### Exercise directions
Every line of the data that contains the string "part" must be copied.

### Source excerpt
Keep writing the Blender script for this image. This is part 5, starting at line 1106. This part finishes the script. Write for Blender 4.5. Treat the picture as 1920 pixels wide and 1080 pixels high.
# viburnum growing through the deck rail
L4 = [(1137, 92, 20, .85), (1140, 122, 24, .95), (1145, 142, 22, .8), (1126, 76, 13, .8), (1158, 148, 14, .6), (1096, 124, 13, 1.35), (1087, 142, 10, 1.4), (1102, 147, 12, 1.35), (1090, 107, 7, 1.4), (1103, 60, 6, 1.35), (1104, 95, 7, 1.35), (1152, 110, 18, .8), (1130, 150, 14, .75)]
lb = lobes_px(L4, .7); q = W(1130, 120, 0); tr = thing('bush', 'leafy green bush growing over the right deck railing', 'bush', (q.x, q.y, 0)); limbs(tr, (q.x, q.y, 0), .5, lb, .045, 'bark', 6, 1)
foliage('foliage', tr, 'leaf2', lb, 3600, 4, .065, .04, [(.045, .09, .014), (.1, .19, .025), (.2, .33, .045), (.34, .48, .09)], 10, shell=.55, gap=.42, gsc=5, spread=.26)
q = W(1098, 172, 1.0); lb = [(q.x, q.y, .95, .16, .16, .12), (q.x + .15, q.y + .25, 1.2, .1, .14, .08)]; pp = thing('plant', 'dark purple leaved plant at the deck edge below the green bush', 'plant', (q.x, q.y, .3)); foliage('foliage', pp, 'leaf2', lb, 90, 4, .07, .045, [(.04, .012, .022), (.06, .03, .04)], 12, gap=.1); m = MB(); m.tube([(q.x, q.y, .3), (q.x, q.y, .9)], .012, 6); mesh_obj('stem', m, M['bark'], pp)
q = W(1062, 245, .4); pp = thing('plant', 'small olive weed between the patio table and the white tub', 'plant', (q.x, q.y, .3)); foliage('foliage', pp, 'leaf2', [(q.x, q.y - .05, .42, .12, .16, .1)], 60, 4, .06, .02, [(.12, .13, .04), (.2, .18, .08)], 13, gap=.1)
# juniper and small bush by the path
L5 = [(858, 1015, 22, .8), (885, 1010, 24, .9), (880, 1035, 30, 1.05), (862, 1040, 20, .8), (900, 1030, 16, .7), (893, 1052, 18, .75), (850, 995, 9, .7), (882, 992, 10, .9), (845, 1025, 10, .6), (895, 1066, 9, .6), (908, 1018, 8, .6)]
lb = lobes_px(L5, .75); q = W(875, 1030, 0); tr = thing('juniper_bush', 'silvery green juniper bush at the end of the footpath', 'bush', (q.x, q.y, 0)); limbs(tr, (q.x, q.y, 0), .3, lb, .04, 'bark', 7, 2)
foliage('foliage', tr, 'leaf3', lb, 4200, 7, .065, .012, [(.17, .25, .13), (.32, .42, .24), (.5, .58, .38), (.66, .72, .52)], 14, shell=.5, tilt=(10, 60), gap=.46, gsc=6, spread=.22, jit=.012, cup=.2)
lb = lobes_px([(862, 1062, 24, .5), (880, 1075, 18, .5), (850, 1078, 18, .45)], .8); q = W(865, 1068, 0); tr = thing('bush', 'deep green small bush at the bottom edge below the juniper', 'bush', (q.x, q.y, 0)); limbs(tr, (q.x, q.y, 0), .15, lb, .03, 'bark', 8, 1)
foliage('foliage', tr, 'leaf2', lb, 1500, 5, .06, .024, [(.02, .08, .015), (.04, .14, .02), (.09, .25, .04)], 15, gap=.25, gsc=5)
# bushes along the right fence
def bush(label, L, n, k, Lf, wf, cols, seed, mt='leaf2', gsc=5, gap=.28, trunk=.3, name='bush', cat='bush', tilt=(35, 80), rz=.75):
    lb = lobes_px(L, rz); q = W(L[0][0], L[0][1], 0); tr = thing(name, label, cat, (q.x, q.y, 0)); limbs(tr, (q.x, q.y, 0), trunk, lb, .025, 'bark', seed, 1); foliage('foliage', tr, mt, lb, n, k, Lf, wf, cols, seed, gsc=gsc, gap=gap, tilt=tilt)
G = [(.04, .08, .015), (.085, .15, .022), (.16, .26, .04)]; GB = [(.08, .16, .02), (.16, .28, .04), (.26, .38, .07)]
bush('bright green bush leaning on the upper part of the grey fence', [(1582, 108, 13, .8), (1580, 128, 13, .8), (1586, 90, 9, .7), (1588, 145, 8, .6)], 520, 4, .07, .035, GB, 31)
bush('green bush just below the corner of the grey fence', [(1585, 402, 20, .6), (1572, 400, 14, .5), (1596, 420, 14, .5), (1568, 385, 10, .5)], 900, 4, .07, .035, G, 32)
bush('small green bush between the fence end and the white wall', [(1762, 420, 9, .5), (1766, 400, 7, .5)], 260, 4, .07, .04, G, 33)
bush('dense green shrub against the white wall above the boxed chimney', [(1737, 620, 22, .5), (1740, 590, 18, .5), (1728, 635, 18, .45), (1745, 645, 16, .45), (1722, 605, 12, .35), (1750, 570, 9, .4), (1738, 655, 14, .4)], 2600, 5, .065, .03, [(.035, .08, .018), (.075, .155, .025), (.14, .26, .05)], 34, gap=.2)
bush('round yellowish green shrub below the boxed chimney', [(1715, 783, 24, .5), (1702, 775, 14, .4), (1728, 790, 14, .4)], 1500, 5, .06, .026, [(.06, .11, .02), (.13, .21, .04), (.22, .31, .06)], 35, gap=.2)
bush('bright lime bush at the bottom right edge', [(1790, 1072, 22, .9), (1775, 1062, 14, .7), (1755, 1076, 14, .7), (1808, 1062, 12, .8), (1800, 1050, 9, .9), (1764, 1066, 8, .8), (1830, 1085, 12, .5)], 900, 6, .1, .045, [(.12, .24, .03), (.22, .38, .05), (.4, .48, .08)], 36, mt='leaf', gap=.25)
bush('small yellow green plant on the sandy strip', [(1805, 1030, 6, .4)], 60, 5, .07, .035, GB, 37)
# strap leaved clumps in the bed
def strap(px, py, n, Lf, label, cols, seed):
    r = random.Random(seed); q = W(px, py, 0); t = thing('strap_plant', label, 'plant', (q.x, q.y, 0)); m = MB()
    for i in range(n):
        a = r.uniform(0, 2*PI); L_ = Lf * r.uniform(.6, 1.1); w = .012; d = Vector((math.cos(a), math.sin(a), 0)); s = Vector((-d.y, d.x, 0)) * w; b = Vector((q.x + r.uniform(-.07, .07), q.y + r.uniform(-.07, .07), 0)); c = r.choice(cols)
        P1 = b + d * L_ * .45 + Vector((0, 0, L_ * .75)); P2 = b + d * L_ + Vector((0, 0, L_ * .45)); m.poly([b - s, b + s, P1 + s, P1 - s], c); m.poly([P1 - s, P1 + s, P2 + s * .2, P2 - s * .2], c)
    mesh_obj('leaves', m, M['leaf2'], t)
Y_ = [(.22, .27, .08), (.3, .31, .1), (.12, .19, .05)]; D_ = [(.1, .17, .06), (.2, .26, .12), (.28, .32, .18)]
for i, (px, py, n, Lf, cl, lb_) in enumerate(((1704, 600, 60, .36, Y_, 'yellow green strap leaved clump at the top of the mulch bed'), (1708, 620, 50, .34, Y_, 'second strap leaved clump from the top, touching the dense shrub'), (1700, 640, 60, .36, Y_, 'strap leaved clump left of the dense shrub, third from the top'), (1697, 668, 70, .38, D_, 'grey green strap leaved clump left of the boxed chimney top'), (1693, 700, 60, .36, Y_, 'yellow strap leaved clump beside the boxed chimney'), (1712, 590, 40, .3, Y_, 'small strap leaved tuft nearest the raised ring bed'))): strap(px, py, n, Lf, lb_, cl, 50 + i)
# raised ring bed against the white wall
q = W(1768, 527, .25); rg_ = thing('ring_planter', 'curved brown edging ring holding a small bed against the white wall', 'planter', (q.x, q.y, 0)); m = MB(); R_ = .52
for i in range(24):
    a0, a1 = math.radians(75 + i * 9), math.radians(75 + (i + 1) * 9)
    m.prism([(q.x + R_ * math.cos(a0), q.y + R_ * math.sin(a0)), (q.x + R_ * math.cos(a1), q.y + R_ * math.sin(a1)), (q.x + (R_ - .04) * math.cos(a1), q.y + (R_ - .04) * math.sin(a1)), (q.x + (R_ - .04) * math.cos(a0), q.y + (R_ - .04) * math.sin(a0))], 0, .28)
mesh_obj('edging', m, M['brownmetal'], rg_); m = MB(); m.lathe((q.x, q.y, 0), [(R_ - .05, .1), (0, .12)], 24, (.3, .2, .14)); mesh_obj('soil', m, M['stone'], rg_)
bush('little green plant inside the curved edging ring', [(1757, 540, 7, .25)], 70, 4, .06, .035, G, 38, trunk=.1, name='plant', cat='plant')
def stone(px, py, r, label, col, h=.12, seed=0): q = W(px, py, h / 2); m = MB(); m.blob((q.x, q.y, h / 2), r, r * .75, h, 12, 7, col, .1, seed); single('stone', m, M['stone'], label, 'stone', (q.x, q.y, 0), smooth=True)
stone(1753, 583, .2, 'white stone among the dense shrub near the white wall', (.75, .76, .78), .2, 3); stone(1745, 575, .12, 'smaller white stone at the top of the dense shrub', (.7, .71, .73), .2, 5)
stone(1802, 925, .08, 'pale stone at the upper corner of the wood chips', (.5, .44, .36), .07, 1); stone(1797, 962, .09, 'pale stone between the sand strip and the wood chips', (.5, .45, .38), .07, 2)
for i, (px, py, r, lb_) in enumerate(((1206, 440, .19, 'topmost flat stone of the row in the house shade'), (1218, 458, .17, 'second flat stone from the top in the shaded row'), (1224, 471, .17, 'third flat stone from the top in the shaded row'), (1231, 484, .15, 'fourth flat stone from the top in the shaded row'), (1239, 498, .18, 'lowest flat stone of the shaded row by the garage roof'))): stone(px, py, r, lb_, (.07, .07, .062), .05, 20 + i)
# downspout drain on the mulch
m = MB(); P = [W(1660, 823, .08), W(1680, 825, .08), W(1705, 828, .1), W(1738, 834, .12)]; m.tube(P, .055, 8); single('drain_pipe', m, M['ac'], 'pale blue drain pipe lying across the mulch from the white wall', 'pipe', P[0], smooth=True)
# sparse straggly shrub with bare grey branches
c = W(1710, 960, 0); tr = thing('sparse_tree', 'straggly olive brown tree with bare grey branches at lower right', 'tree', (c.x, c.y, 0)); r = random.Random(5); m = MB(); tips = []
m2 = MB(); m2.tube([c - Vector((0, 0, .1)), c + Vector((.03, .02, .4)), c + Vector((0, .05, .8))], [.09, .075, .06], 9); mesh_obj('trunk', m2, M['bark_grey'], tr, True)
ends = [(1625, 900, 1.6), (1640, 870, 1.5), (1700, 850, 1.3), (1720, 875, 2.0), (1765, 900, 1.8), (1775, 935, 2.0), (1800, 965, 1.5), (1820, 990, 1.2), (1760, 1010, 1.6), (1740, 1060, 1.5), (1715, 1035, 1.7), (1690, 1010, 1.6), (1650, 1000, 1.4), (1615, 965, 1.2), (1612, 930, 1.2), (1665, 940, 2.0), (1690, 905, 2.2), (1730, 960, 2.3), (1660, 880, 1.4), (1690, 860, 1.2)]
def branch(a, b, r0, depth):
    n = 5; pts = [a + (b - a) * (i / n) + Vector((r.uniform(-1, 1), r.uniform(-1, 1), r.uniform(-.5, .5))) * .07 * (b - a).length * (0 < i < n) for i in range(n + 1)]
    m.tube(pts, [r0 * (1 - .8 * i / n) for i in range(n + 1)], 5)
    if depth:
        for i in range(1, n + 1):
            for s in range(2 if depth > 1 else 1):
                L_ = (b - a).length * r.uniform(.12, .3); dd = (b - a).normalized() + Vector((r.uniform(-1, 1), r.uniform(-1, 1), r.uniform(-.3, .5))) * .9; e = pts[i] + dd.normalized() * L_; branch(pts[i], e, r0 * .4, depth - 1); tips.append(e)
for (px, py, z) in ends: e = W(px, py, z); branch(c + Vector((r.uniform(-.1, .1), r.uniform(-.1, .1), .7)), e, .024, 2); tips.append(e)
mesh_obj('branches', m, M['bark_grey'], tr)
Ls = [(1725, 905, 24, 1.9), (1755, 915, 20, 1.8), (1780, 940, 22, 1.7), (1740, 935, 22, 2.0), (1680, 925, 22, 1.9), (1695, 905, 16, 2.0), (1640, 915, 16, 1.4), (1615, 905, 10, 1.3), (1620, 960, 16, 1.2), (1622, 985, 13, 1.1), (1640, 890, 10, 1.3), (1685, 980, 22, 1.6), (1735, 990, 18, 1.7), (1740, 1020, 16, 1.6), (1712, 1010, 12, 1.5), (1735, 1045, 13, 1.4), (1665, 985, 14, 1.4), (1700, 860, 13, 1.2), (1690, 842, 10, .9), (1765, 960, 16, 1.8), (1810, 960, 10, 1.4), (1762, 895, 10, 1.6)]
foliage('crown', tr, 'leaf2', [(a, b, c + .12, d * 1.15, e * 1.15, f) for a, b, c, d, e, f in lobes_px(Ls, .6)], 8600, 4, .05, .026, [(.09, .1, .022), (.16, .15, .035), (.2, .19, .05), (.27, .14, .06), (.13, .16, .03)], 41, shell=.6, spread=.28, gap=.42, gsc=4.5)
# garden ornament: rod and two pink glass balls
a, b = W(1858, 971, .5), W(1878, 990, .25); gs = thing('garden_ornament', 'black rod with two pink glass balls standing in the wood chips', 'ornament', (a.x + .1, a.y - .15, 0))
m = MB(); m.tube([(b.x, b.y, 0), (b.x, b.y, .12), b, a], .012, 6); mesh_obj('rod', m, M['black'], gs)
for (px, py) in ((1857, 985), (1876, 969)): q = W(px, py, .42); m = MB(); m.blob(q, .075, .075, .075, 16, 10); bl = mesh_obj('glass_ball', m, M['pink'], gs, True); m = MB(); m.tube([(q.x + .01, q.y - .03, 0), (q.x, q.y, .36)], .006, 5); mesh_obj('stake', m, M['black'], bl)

### Response to the task
Keep writing the Blender script for this image. This is part 5, starting at line 1106. This part finishes the script. Write for Blender 4.5. Treat the picture as 1920 pixels wide and 1080 pixels high.
bush('bright green bush leaning on the upper part of the grey fence', [(1582, 108, 13, .8), (1580, 128, 13, .8), (1586, 90, 9, .7), (1588, 145, 8, .6)], 520, 4, .07, .035, GB, 31)